Anti-racism efforts can embrace art that depicts Jesus and the saints as African Americans see them, Purvis added.
“We have to honestly take a sober look at the ways in which anti-Black and white supremacy has filtered in the way we worship, the way we represent the Holy Family, the way we talk about racism and people,” she explained. “It’s unfortunate to say the culture has influenced us and we’ve brought that into the church.
The Charleston, South Carolina, native became Catholic after having at age 12 what she called a “mystical experience” during eucharistic adoration. It has fueled her desire to live out her faith to this day. She has been a leader in the church, working at one time in the Archdiocese of Washington’s Office of Black Catholics and in pro-life outreach to the African American community.
She repeated that it’s her faith that guides her work to stop racism.
In her outspokenness, Purvis has not been shy about her public support of the peaceful Black Lives Matter demonstrations that surged across the country in the wake of Floyd’s death. She has discussed the movement on the radio show and in interviews in recent weeks.

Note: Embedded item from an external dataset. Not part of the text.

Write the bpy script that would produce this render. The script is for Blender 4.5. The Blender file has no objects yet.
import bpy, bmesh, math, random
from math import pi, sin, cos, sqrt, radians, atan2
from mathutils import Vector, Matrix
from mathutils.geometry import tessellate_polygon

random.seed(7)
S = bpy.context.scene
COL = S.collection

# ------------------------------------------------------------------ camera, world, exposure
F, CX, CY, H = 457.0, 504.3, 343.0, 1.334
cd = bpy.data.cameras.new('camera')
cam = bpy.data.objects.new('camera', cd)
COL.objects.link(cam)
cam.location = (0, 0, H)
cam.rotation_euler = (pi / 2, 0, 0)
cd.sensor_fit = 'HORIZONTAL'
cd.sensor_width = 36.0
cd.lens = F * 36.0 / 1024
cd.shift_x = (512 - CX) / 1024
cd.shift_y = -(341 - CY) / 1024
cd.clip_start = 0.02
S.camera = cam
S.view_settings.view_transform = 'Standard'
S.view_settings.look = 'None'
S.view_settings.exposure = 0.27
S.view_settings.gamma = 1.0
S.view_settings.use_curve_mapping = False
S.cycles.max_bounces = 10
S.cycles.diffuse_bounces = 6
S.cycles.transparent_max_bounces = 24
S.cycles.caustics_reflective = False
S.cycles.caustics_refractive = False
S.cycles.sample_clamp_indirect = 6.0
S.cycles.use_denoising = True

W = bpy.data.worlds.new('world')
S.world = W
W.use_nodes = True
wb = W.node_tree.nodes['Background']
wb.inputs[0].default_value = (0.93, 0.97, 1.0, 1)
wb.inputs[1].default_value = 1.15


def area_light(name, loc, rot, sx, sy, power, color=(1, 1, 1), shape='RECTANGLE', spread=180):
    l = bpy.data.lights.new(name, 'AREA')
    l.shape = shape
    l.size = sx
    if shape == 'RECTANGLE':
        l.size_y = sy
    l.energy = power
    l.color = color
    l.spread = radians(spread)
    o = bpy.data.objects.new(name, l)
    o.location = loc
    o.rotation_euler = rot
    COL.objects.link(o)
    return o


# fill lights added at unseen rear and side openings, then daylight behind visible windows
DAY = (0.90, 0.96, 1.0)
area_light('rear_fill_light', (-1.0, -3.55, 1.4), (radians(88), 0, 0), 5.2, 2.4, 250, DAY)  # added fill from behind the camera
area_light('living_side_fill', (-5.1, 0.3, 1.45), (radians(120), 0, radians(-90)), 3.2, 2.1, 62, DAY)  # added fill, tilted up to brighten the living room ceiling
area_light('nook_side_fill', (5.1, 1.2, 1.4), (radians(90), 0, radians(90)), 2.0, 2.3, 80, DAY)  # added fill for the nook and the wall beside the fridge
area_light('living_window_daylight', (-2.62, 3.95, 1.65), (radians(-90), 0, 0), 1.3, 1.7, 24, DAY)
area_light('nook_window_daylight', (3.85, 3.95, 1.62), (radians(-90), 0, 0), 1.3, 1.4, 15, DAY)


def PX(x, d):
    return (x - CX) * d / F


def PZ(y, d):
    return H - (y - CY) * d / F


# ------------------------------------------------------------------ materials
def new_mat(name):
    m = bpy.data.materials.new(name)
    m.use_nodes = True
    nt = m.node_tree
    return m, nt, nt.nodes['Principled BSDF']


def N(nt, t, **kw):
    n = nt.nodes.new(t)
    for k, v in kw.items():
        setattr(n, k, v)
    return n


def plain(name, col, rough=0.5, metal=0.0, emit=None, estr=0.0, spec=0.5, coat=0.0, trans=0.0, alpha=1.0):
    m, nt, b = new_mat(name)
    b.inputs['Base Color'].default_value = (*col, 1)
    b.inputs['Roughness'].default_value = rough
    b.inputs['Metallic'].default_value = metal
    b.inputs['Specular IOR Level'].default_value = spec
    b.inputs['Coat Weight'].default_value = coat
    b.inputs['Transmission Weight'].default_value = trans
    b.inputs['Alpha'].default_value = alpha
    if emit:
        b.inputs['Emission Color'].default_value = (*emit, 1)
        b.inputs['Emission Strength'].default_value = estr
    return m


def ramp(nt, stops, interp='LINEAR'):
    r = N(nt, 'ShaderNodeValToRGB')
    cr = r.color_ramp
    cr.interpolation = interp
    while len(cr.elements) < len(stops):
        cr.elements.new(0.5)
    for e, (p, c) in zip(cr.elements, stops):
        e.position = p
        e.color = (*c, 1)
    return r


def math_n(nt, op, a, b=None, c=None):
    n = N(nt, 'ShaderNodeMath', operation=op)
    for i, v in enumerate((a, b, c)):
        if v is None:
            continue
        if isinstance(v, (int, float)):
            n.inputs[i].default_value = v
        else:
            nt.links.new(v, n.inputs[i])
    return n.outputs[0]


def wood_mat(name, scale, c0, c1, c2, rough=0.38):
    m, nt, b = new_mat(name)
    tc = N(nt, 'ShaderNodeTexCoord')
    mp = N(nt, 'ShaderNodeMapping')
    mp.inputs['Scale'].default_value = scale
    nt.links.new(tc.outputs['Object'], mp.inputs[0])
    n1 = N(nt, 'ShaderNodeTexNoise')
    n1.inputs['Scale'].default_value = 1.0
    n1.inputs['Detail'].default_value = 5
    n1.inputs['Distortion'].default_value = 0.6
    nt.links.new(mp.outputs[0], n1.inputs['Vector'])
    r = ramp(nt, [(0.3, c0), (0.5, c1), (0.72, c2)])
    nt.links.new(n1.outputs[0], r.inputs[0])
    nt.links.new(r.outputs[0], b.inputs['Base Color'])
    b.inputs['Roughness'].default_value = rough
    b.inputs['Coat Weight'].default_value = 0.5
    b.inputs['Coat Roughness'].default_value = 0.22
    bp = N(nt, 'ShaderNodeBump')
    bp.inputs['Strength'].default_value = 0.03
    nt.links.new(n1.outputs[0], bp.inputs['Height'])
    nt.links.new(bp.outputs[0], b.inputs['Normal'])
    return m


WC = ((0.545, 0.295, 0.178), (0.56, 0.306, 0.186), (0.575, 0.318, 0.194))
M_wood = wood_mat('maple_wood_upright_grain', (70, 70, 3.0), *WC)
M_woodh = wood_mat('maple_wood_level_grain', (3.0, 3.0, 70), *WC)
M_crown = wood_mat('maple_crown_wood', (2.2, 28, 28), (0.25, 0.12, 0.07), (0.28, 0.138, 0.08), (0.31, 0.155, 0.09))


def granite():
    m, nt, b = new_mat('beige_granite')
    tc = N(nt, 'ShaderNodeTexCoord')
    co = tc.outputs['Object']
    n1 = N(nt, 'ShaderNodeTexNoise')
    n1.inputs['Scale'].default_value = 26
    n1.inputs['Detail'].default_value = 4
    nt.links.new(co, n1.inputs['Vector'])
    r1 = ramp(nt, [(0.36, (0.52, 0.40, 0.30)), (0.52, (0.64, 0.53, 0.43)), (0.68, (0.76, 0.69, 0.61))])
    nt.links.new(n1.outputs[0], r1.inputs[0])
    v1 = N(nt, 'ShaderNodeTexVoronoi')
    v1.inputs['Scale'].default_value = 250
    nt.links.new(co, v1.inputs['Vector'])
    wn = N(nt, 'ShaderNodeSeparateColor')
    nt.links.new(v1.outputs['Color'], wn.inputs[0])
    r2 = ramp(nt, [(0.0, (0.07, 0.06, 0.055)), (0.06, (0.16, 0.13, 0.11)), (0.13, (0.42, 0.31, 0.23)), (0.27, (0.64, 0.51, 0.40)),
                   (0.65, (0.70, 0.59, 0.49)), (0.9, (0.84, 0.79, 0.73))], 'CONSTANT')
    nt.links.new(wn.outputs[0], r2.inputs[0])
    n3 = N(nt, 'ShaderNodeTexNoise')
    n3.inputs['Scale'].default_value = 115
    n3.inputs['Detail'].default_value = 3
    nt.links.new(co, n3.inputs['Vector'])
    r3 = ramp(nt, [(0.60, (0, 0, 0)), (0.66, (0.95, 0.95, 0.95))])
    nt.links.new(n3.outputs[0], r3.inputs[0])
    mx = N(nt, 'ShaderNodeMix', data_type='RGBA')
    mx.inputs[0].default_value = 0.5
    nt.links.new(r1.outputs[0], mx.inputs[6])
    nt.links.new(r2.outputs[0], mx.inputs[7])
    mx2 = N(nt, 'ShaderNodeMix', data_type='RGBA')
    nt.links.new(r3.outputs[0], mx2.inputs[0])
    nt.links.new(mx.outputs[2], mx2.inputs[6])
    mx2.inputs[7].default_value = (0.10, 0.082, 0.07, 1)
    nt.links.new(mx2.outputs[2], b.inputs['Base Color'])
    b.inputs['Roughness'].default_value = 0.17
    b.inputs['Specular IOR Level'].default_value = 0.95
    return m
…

While acknowledging conflicts with church teaching of segments of the Black Lives Matter platform, Purvis said there is no reason not to work with and support the anti-racism organization.
“There’s this concrete effort to make Black Lives Matter into a boogie man so that we aren’t involved. It’s almost treated the (organization) as a greater evil than actual police brutality and the murder of citizens, which to me shows there’s something else in effect than that which reflects the hard work of the Gospel,” Purvis said.
“In the pro-life movement, we all the time lock arms with people who are considered heretics to the faith,” she continued. “When there’s a shared goal of trying to protect life in the womb and help mothers in need in difficult pregnancies, we don’t have these purity tests in the pro-life movement. But it seems like we do for Black Lives Matter. It’s a sign of the evil one to keep people separated.”